As causas do incêndio – ao que tudo indica um curto-circuito provocado por infiltrações, uma vez que os telhados do convento deixam entrar água – estão a ser apuradas pela GNR local, aguardando-se a qualquer momento um relatório, explica o actual presidente da fundação, o biólogo Fernando Correia. Só depois se decidirá o que fazer no que respeita às obras no imóvel, recorrendo ao projecto de 2010 e, “eventualmente”, a novos pareceres externos.
“Tudo isto é muito triste, não só pela perda patrimonial desta importante pintura [103X158 cm], mas também pela perda emocional. Há sempre uma boa dose de devoção ligada a uma cena religiosa como esta”, diz.
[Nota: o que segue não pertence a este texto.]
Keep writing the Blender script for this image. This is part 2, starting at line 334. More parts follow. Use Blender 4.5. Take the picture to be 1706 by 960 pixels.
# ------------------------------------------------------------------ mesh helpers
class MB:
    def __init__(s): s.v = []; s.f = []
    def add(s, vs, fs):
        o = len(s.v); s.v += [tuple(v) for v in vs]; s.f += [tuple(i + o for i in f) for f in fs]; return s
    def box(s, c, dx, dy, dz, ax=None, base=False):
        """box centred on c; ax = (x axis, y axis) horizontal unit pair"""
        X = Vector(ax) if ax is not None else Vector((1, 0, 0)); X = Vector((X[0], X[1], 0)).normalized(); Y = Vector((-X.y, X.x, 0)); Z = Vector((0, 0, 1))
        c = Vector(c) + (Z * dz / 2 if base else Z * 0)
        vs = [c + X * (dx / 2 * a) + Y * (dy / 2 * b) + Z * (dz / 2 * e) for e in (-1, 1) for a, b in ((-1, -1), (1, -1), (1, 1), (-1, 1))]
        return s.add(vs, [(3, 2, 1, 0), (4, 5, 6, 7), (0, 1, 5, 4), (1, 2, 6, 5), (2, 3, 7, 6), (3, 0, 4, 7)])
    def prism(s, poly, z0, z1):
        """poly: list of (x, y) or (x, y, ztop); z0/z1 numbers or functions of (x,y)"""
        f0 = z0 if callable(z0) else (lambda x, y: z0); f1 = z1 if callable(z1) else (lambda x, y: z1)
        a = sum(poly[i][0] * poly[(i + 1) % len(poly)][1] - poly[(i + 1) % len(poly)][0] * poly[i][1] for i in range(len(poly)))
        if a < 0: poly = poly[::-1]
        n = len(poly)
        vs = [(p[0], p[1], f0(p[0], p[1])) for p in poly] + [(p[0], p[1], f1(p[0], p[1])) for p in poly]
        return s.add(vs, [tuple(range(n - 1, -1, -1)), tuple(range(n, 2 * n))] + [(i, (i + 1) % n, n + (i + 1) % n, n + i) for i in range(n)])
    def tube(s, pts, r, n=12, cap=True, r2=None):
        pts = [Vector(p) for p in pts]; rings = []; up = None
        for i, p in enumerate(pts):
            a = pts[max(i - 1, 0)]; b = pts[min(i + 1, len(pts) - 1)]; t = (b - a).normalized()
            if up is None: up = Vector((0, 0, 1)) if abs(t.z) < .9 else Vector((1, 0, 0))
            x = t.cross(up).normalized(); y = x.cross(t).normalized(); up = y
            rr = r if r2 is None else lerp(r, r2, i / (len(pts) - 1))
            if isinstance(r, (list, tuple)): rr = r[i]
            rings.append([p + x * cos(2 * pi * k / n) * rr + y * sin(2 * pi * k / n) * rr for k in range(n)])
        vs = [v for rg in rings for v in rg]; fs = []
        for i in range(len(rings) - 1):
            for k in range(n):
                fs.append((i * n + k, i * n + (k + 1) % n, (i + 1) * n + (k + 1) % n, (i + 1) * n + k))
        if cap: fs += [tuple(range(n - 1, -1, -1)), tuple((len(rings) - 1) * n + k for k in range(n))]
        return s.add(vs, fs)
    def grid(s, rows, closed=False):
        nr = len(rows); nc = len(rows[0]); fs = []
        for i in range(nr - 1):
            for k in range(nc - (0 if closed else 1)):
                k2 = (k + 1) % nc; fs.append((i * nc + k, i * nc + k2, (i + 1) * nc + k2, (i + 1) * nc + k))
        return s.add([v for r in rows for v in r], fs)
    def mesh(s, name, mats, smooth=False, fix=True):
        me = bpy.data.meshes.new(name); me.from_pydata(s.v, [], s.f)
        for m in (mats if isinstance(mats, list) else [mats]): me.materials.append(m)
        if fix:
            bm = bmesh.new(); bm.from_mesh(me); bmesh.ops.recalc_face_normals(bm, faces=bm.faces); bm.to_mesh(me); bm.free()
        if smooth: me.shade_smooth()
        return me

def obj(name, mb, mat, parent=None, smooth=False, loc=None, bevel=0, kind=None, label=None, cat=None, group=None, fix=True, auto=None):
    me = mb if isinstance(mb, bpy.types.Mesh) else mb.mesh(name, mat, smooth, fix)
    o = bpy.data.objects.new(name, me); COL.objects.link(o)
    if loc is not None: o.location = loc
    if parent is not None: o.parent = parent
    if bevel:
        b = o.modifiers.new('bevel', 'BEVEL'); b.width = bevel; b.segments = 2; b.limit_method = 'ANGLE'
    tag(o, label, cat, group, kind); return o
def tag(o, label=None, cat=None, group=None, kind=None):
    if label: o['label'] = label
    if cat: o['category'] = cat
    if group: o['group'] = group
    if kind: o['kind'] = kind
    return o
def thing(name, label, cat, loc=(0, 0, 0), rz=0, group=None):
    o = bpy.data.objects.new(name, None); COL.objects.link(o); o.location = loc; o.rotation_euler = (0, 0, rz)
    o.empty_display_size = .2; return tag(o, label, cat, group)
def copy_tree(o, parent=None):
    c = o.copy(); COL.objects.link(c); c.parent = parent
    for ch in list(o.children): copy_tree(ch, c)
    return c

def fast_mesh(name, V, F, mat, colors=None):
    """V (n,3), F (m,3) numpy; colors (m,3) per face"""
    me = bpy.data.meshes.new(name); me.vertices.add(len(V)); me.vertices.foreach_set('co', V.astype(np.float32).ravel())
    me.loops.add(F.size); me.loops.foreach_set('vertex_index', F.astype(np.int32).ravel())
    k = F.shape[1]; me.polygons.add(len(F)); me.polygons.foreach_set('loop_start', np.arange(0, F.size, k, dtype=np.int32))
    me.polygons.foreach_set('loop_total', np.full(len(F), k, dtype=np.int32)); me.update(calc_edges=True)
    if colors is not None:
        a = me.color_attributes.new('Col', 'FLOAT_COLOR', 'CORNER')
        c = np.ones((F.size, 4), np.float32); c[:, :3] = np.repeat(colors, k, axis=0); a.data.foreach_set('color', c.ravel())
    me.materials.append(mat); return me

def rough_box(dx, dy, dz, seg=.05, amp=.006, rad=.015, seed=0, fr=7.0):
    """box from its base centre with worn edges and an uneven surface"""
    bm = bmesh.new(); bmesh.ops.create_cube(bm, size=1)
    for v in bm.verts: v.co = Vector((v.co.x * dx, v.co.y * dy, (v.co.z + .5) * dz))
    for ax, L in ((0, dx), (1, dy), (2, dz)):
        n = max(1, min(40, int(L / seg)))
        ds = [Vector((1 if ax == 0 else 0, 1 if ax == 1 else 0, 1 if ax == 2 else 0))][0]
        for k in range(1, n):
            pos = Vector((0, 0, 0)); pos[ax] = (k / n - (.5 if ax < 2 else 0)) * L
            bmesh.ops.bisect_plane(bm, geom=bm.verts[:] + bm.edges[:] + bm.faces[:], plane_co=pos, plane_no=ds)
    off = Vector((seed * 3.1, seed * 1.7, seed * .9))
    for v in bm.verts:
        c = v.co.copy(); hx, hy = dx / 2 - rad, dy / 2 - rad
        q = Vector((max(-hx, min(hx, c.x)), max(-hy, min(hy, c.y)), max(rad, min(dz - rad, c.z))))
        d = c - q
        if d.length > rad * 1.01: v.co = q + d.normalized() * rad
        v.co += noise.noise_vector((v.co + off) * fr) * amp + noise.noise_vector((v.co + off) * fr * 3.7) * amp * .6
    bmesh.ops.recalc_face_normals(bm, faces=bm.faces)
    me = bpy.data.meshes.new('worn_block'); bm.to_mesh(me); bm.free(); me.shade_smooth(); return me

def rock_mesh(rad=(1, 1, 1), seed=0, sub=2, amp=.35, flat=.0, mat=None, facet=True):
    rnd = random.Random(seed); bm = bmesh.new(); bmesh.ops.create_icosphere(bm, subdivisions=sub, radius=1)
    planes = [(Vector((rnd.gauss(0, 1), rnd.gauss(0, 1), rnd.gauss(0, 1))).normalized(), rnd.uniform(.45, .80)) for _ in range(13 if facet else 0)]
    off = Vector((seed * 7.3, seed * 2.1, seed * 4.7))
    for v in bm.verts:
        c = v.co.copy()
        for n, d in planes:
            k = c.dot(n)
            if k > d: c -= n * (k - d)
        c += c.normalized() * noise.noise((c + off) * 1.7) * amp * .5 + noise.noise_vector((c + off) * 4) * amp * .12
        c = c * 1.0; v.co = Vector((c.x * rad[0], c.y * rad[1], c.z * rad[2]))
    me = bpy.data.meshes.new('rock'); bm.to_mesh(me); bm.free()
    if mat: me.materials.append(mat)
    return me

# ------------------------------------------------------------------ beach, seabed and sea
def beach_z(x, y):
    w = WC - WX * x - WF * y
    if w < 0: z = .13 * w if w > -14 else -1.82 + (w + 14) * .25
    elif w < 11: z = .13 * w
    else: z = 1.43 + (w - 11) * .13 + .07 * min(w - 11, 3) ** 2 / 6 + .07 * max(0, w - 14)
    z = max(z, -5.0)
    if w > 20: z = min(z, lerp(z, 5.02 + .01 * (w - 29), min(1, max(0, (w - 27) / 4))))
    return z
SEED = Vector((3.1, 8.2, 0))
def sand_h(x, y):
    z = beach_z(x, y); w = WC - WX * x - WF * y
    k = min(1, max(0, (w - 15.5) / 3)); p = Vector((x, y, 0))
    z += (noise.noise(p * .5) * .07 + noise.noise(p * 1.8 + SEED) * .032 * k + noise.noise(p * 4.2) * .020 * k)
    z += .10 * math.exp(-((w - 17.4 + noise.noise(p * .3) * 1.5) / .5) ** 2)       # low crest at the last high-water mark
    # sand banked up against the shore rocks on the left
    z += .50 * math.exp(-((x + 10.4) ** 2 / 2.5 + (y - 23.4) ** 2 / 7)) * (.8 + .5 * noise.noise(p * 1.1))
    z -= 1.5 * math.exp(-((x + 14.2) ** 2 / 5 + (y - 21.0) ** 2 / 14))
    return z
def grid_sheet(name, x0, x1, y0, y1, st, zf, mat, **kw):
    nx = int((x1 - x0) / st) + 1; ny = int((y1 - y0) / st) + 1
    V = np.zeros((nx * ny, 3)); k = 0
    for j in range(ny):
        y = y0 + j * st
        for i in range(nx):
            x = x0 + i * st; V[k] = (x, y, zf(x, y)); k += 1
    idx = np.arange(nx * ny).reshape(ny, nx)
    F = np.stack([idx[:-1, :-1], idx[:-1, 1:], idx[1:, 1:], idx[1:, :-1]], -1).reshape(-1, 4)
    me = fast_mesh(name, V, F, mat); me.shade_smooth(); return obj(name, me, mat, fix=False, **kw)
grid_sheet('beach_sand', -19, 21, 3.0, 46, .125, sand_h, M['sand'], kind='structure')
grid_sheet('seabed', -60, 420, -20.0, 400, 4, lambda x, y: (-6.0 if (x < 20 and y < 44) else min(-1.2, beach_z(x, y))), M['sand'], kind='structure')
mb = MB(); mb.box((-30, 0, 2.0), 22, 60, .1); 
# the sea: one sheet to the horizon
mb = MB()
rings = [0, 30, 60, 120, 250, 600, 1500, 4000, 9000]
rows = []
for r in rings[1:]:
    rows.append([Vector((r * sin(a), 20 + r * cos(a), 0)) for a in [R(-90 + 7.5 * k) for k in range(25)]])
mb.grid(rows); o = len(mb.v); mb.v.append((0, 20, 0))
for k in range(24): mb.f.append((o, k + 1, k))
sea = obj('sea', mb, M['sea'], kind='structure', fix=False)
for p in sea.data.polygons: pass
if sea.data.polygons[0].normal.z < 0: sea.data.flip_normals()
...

Tanto Fernando Correia como o seu antecessor reconhecem que competia à fundação a salvaguarda deste património, mas defendem que, apesar de o edifício e do seu recheio estarem à guarda de terceiros, o Estado não se pode demitir das suas responsabilidades.
Segundo os estatutos da FMB, de Maio de 2009, a missão desta entidade de interesse público passa pela “recuperação, requalificação e revitalização, gestão, exploração e conservação de todo o património natural e edificado da Mata Nacional do Buçaco”, permanecendo a sua propriedade no Estado. Foi através da Autoridade Florestal Nacional, serviço do Ministério da Agricultura, do Desenvolvimento Rural e das Pescas, que a administração central transferiu competências de gestão e salvaguarda do Buçaco para a fundação, mas, tratando-se o convento de um imóvel de interesse público há 70 anos, não terá a Secretaria de Estado da Cultura (SEC) responsabilidades na preservação deste património?
O PÚBLICO entrou em contacto com a SEC, que remeteu o dever de preservação daquele património para a tutela da fundação - o Ministério da Agricultura. "O secretário de Estado da Cultura apenas tem competência directa sobre o património afecto aos organismos por ele tutelados", disse por email o assessor do gabinete de Barreto Xavier, João Póvoas.
“É verdade, por um lado podemos dizer que há um incumprimento da missão da fundação, porque uma pintura foi destruída, mas por outro o Estado não pode ignorar o seu papel porque não basta entregar um bem falho [o imóvel degradado] e virar costas”, argumenta o presidente da FMB, reconhecendo que em tempos de crise é “extremamente difícil” reunir apoios públicos e privados e que esta é uma matéria delicada a exigir “cuidadosa ponderação”. “Talvez a destruição desta importante pintura sensibilize as pessoas e as faça olhar para o convento e para tudo o que ele guarda.”
António Jorge Franco diz que é importante “apurar responsabilidades”, mas sem deixar de levar em conta que o Estado nunca transferiu para a fundação verbas destinadas à recuperação do seu património: “Nós procurámos financiamento de outras formas e fomos fazendo ‘remendos’ sempre que era inevitável, sem nunca ter dinheiro para as obras estruturais que eram necessárias.”
A obra de Josefa de Óbidos, artista que tem vindo a gerar cada vez maior interesse no mercado de leilões nacional, valeria “no mínimo”, 40 mil euros, a avaliar pelo montante atingido por uma Natividade da pintora vendida no ano passado pela leiloeira Cabral Moncada.